U.S. teenagers use marijuana more than any other drug, according to the
federal Substance Abuse and Mental Health Services Administration. That
agency's 2001 Household Survey of drug use found that nearly 20 percent of
youths ages 12 to 17 reported using marijuana at least once. That compared
with about 3 percent who reported using ecstasy and just over 2 percent who
reported using cocaine.

Glaspy, the DEA spokesman, said marijuana prices vary widely by quality and
by where it is sold, so it is impossible to estimate the total value of
U.S. sales. But he said marijuana smokers are the front-line consumers in a
multibillion-dollar industry.

The front door of that business is at a highway checkpoint on Route 281, a
corridor of asphalt through endless fields of board-flat scrublands.
Officials said this tip of southern Texas is popular with smugglers because
it is the shortest route to the United States from fields in southern
Mexico and South America. The major border crossings from Ciudad Juarez
into El Paso, Texas, or Tijuana into San Diego, are farther north, adding
distance and danger of being caught to each trip, the officials said.

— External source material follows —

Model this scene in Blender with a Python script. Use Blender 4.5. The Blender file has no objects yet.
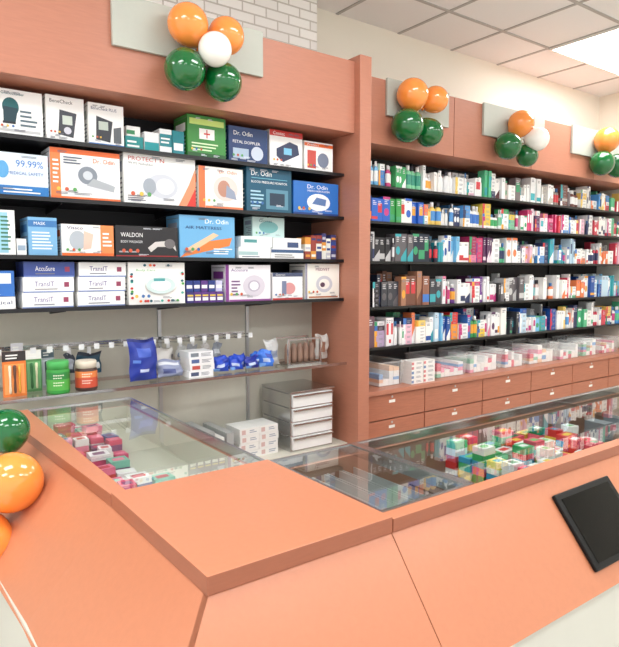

Route 281 is the main route from McAllen north to San Antonio, where major
highways branch out toward huge markets in Houston, Austin, Dallas and
beyond. Every few miles, police can be seen searching cars. And the Border
Patrol keeps a sky-watch unit along the roadside, a sort of cherry picker
from which agents with infrared sensing devices look out over the brush for
drug-smugglers and illegal immigrants.

In the last few miles leading up to the Border Patrol checkpoint, signs
advertising shotgun shells and watermelons are replaced by those for
Castaqedas Bail Bonds and Mireles Bail Bonds.

Steve Rose, the Border Patrol agent in charge of the checkpoint just south
of Falfurrias, said an average of 31,000 cars and trucks a day pass
through. Agents with trained dogs check each vehicle, looking for smuggled
drugs or people. He said they discover someone trying to smuggle drugs as
many as 10 times a day, especially in this busy time of the year.

"You can't stop everything," Rose said. "But I haven't been here yet in a
24-hour period where we haven't caught something."